Tech firms’ search for the ideal 21st-century workplace makes a fascinating comparative study. Peter Murray asks, are you with BIG and heatherwick’s radicalism, Gehry’s simplicity or Foster’s fine engineering?
A few years ago I went to a lecture by Frank Gehry at the Saïd Business School in Oxford, where the great architect talked about the way he ran his practice.
When he presented to potential clients, he said, he didn’t focus on his iconic style, on his sculptural forms and complex aesthetic – he told them that, through his sophisticated BIM software, developed in conjunction with the French aerospace giant Dassault, not only could he could deliver his brand of architecture at 30% less than traditional design methods, but he could do so on schedule.
In one brilliant stroke he met head-on the usual client reservations about ‘designer’ architects and their ability to handle time and money.
I am a visiting professor at the IE University in Madrid, where the architecture and business schools collaborate to run an excellent Masters course in design and management aimed at young, ambitious architects wanting to work internationally. In my lectures I use this story as an example to students of how to present themselves to clients and to show that good business practice is not just the preserve of the ‘commercial’ architect.
So I was interested to read recently that Mark Zuckerberg, the founder of Facebook, “praised Gehry’s down-to-earth approach” to the 40,000sq m workplace he designed as the social networking site’s HQ. Zuckerberg had feared that Gehry would be very expensive and send the wrong signals about the Facebook culture.
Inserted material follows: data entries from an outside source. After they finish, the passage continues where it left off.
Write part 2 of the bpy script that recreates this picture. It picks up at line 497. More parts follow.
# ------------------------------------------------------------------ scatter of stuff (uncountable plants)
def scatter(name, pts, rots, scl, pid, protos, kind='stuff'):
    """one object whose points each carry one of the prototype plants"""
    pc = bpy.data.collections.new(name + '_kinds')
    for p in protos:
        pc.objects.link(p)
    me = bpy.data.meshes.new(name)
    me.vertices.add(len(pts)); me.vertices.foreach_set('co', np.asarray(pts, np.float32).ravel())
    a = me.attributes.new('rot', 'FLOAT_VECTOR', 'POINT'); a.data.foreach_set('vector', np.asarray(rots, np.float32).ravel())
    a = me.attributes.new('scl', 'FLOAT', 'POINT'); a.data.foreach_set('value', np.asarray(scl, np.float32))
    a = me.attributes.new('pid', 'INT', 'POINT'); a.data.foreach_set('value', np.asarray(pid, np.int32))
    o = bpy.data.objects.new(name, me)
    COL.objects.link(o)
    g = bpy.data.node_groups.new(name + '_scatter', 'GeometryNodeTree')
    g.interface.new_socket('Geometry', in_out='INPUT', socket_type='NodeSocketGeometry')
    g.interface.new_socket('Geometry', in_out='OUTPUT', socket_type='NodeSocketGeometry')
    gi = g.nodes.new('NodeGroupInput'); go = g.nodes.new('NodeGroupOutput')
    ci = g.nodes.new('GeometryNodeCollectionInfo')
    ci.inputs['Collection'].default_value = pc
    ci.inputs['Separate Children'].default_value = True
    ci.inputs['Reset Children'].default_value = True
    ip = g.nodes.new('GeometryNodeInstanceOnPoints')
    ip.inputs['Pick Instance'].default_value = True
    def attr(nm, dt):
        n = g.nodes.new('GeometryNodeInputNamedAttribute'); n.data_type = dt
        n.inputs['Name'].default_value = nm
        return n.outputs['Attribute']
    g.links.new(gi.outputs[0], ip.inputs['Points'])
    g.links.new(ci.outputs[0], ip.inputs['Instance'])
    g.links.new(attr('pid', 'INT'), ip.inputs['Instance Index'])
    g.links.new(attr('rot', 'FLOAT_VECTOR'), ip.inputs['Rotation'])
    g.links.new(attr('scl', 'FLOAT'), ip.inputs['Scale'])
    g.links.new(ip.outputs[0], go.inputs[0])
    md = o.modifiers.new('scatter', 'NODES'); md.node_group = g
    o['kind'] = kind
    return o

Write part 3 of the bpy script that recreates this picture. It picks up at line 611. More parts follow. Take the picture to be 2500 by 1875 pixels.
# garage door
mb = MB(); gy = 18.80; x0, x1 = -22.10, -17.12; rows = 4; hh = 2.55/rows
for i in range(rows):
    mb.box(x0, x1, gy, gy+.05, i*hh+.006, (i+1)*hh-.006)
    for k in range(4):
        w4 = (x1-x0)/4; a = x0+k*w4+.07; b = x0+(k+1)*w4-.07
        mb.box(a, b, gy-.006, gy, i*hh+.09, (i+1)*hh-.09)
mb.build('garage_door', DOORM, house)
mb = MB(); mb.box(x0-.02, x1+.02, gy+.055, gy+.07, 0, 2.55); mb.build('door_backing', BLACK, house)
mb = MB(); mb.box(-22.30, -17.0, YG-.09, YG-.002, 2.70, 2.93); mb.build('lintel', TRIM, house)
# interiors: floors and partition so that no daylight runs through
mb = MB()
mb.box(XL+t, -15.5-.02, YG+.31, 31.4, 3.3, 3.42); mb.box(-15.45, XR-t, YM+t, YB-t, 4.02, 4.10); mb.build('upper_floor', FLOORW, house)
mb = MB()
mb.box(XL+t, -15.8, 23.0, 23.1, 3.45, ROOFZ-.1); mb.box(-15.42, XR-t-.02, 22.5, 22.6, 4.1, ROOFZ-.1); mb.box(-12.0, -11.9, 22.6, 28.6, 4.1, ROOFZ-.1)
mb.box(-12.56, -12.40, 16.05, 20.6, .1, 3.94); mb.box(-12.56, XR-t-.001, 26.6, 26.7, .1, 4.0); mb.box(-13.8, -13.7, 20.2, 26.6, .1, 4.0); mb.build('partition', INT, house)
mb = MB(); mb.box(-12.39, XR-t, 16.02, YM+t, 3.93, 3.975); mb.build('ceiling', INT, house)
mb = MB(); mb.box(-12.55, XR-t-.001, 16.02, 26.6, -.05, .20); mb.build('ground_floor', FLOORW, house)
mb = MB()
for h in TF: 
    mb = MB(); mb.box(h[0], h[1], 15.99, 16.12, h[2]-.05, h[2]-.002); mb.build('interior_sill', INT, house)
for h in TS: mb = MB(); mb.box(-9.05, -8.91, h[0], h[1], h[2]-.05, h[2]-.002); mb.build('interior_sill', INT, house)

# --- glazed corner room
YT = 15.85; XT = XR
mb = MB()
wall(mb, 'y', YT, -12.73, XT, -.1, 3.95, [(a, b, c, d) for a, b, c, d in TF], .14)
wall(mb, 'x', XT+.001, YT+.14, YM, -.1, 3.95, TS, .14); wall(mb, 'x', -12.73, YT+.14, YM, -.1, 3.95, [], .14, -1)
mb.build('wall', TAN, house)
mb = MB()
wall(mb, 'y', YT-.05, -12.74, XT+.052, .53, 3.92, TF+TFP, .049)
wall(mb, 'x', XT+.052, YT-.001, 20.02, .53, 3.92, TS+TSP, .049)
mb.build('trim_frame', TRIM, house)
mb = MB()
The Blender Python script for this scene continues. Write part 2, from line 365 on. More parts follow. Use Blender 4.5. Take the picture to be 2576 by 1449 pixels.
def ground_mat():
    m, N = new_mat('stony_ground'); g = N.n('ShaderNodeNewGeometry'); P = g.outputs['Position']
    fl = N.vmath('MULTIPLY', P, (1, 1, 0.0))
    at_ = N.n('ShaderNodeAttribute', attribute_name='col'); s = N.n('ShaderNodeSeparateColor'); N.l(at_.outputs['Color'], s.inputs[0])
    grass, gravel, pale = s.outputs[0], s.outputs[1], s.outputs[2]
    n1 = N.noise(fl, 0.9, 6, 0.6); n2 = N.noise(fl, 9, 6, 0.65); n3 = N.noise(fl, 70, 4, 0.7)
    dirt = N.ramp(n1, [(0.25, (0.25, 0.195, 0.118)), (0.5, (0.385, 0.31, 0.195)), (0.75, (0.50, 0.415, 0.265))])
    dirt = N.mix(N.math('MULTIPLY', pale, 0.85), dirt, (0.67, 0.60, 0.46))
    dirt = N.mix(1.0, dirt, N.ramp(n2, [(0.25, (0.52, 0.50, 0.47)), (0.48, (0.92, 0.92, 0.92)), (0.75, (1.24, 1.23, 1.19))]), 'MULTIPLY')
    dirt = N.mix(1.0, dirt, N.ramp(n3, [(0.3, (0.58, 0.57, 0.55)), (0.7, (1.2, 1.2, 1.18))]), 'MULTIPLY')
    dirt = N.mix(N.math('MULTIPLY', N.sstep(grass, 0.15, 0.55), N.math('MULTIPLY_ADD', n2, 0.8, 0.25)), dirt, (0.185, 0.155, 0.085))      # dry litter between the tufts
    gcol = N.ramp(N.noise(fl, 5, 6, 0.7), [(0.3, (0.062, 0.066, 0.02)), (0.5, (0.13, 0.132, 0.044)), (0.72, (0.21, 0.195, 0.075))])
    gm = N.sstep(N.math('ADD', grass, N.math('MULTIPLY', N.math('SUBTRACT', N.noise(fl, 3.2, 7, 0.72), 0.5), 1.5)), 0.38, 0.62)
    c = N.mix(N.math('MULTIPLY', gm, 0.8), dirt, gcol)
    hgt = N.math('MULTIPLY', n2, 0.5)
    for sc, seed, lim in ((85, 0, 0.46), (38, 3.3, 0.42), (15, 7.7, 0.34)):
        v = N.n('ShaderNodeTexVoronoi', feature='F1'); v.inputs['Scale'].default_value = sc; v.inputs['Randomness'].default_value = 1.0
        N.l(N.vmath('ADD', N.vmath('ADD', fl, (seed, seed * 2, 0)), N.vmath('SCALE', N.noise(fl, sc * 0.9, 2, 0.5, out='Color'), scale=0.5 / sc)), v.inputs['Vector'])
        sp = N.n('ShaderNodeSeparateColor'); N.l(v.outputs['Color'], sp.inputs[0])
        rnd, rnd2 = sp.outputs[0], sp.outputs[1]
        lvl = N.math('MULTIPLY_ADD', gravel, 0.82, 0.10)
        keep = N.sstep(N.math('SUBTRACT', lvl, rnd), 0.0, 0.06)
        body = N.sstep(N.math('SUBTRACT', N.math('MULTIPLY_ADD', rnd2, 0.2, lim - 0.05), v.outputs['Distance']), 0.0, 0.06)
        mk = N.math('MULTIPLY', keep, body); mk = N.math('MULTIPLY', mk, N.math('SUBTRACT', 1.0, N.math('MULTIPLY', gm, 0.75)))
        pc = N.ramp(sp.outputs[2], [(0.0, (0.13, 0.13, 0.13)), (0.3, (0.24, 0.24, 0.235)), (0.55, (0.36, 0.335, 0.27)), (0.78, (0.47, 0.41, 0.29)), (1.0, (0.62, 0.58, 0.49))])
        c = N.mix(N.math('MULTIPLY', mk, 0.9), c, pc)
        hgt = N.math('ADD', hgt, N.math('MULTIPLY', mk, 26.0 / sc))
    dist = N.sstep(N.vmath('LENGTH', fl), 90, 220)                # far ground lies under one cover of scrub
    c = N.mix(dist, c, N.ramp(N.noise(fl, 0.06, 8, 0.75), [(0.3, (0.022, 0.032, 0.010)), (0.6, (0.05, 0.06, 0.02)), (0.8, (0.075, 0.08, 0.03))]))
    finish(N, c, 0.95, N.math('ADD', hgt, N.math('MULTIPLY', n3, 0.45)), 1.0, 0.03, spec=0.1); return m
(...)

But it turned out that he lived up to the explanation he gave at the Oxford lecture.
As well as Facebook building itself a new HQ, Google and Apple are doing it too, each seeking the ideal working environment for the 21st century. Facebook wanted a building in which it could “create the same sense of community and connection among our teams that we try to enable with our services across the world”.
Gehry’s open-plan space, the largest in the world, features a 3.5 hectare (9 acre) park on the roof, with walking trails and spaces to sit and work. The architecture is pretty basic for Gehry, with a series of orthogonal boxes crashing into one another.
According to the architect: “Mark wanted a space that was unassuming, matter-of-fact and cost effective. He didn’t want it overly designed. It also had to be flexible to respond to the ever-changing nature of his business.”
This is in contrast with the new Apple building designed by Foster + Partners. Foster himself has been closely involved in the doughnut-shaped building, and it is as tightly and finely designed and engineered as any Apple product, but with a plan that provides for engineered change rather than the loose flexibility of Facebook’s extendable spaces.
The proposals by BIG‘s Bjarke Ingels and Thomas Heatherwick for Google are also loose fit in a Buckminster Fuller sort of way, with a transparent canopy covering a diverse collection of spaces and volumes. This radical departure from the conventional box was a eureka moment for Google CEO Larry Page.
Google workers have long been known for their quirky working environments so beloved of the creative industries, but Ingels and Heatherwick went beyond quirky. So much so that Simon Allford of AHMM (commissioned to build its London HQ in King’s Cross) was called to California for a ten-minute meeting with Page, to be told that Google were re-evaluating the company’s design strategy. AHMM‘s response has still to be published, but watch this space – it is likely to be very different to the conventional boxes with wacky interiors that Google has been used to.